Surviving tough times

Strategic planning is frequently neglected by companies in favour of fire fighting. While the latter is more satisfying, it frequently ignores the fact that the organisation is going down the tubes. This was a key message given by a global expert on services marketing, Dr Christopher Lovelock, speaking earlier this month at the first function of the newly formed Marketing Federation of Southern Africa.

Earlier, Dr Lovelock had outlined the ways in which a service company can strategise to effectively ride the storm of a downturn.

"The classic response is to cut costs and reduce prices. For example, marketing expenses are reduced and long-term advertising is cut," he said.

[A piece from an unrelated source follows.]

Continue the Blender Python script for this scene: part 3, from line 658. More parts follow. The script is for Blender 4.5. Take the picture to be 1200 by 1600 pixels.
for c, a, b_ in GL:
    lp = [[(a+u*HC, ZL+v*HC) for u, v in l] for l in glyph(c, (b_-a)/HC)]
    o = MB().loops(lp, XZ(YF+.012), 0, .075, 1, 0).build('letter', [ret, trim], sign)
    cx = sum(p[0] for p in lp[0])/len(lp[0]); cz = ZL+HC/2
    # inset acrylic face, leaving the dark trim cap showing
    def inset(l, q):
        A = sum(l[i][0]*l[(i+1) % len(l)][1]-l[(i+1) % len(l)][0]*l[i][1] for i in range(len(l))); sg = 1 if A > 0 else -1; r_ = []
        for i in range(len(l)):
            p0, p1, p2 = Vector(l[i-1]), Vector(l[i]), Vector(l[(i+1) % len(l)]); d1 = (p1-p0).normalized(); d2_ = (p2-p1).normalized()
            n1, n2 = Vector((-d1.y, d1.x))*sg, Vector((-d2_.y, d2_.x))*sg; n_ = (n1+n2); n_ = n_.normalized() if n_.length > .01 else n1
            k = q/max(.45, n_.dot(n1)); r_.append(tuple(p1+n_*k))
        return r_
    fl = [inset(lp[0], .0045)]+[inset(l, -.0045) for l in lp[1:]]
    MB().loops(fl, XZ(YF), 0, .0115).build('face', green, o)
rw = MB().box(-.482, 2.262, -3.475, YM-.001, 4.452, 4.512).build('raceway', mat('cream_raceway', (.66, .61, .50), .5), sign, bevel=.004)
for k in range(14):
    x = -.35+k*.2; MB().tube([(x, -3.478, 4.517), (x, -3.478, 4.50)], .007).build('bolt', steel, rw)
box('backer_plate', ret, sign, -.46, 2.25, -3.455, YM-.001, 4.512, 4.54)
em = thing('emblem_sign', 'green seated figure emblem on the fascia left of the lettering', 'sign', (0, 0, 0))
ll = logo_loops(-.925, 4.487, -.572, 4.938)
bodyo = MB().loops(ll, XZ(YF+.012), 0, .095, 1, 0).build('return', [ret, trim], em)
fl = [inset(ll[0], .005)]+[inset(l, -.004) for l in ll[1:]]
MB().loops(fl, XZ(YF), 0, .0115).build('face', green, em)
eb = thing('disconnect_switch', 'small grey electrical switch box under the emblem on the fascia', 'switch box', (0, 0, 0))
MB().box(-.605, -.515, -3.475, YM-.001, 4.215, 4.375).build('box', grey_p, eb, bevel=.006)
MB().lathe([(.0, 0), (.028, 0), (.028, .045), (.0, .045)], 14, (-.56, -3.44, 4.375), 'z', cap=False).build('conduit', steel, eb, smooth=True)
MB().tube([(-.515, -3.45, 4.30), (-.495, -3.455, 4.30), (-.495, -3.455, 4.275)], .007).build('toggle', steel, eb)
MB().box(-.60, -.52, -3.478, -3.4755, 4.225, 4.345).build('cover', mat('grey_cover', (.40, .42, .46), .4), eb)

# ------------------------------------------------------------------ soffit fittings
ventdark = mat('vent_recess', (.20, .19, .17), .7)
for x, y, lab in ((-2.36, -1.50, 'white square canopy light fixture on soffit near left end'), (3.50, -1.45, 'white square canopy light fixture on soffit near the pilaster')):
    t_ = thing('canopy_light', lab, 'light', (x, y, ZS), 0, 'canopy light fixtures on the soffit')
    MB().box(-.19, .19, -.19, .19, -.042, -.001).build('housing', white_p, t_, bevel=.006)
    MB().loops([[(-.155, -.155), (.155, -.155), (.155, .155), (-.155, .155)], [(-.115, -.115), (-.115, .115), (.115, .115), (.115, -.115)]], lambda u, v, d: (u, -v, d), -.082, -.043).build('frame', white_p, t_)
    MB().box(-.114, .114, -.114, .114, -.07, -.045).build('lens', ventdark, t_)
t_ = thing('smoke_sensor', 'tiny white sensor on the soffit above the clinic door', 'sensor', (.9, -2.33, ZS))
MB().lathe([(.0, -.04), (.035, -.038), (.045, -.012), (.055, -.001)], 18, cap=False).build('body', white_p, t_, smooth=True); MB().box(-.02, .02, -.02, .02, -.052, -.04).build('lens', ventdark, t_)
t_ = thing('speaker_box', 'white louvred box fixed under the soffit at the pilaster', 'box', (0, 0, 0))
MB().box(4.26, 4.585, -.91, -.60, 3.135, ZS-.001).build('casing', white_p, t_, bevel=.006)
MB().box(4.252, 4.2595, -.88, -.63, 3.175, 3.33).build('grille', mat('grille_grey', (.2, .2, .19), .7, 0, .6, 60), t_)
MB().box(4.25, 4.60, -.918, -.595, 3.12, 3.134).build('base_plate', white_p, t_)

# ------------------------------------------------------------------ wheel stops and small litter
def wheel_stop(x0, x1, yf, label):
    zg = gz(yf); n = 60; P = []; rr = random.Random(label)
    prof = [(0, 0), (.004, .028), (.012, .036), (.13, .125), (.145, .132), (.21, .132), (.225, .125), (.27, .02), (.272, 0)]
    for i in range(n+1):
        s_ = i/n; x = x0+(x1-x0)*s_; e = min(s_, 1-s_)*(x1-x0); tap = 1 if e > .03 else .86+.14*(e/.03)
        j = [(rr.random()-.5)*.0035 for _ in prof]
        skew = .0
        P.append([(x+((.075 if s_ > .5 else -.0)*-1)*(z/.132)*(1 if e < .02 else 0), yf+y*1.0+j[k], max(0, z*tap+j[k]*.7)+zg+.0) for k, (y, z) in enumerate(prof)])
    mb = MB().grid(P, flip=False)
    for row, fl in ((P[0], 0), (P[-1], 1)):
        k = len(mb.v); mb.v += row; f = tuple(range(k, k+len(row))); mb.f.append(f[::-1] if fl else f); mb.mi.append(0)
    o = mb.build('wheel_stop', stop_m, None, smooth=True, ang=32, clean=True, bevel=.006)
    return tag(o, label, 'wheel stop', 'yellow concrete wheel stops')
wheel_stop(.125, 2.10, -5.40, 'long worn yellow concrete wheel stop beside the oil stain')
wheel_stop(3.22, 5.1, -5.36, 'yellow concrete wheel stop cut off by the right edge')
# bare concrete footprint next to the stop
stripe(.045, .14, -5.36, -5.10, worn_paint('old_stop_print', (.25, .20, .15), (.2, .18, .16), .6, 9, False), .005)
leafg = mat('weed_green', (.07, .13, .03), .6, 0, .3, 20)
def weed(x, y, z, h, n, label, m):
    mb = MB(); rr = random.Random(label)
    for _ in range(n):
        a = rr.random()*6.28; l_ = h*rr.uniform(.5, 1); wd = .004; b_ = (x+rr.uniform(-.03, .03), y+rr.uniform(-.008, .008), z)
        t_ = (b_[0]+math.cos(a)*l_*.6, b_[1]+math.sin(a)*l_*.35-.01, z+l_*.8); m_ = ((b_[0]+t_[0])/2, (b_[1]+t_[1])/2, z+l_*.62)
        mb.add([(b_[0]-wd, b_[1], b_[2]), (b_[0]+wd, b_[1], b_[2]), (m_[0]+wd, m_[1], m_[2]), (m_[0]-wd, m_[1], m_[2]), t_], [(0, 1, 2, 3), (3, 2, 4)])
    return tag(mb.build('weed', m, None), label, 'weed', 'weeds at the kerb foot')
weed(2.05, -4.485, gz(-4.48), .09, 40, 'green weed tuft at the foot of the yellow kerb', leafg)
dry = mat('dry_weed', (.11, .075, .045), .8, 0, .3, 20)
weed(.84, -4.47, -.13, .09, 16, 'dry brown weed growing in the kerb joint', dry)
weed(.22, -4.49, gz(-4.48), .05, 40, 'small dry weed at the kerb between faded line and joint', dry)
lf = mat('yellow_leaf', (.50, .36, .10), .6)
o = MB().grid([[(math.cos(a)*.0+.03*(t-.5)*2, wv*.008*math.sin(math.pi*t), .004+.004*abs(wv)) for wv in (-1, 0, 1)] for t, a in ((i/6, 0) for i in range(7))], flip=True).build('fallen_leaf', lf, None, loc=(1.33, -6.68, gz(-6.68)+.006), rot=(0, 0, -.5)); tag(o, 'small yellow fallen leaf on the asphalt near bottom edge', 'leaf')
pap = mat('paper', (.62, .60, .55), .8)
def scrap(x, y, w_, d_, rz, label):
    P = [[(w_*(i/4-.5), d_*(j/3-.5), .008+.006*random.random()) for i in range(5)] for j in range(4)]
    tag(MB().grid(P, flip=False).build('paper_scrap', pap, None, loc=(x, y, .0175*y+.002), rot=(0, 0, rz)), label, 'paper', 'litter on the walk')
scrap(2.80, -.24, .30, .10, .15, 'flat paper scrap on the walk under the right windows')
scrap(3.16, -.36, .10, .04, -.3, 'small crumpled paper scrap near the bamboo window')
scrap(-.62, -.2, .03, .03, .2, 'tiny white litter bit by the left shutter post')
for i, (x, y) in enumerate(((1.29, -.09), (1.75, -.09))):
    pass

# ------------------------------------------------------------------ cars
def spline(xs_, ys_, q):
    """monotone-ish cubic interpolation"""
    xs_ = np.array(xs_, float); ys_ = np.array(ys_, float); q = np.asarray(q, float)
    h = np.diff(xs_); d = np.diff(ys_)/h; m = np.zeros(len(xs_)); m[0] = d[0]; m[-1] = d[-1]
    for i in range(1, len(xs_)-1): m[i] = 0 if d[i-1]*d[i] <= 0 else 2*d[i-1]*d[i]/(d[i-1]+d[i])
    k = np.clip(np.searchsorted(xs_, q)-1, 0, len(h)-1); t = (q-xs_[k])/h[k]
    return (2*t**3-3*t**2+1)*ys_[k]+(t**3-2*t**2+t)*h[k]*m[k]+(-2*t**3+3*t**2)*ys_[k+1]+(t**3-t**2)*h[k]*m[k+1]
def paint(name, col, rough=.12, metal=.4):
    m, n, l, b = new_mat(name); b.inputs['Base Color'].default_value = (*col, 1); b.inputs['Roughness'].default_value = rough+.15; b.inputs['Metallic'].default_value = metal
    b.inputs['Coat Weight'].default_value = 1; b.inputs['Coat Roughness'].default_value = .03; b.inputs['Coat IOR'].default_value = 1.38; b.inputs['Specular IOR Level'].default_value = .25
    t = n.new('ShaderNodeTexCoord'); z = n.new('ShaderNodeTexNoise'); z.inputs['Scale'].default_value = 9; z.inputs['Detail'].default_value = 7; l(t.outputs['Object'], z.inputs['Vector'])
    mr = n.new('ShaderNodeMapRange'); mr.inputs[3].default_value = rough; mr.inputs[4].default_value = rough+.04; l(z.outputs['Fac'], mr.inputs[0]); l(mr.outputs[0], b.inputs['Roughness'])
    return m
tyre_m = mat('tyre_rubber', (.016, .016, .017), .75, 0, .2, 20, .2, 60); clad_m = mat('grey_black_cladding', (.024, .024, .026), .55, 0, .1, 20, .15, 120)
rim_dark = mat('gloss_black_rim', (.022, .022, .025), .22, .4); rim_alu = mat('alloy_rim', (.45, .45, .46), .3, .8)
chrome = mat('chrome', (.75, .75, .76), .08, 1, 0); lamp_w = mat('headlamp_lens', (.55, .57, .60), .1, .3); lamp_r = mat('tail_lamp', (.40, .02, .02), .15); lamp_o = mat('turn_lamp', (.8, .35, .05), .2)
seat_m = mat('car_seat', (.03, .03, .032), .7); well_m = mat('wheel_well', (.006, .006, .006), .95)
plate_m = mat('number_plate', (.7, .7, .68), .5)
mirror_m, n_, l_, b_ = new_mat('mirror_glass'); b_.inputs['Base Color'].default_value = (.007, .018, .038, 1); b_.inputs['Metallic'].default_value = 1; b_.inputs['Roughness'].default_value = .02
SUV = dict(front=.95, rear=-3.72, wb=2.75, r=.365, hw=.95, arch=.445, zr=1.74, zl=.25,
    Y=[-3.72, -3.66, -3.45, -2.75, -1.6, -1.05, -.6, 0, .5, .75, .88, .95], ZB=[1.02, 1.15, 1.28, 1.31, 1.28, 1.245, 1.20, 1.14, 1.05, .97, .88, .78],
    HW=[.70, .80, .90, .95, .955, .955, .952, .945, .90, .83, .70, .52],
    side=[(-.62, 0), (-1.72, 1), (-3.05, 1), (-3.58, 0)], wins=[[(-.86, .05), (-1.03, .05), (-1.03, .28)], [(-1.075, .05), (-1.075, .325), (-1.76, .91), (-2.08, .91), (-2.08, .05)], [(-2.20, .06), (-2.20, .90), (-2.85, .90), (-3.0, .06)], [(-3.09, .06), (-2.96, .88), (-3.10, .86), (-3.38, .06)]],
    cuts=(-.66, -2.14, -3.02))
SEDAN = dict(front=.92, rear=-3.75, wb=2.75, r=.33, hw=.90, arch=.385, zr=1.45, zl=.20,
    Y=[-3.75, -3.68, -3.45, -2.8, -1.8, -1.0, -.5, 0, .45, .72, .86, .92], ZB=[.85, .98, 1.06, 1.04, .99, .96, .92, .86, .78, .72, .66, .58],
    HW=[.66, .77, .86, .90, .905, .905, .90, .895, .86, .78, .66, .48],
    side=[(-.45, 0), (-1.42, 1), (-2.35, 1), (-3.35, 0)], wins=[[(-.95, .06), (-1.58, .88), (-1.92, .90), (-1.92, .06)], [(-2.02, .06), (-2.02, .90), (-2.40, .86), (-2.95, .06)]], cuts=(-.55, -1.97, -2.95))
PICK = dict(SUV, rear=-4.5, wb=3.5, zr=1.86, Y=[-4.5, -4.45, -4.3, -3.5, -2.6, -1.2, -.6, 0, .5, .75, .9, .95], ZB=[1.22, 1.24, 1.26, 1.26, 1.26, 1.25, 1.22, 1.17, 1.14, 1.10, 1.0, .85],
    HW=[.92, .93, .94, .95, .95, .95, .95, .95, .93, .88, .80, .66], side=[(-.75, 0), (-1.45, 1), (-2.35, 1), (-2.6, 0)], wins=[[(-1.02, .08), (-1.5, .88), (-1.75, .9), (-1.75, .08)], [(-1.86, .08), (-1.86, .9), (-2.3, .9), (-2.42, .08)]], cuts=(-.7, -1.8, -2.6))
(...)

However, in cutting costs, it was essential to do so without destroying service quality, he told delegates to last week's breakfast presentation: "Poorly thought-out cost cutting reduces the quality of service and thereby customer satisfaction."

Costs that should be cut are those that don't enhance the service value of an organisation, such as persistent overcapacity and bureaucracy.

One of the most effective ways of surviving a downturn or a squeeze on resources was for a company to prioritise its market segments, and recognise the profitability of different segments. If a company has done this, it can build a portfolio of segments that will spread its risk, so that if there is a downturn in one segment, it can turn to another one.

Dr Lovelock also said that the long-term view required continued marketing spend. The qualities to emphasise in a recession are value, trust and reliability, while messages based on fear, weird humour, adventure and experimentation should be avoided.

Responding to a question, Dr Lovelock noted that there were not many new "secrets" in marketing practice. The way companies organise and execute common sense issues in a strategic way makes the difference, he added.

Companies should take time and energy to implement what they know to be good service practice. An important question to ask was how things would be different as a result of what a company is doing for its customers.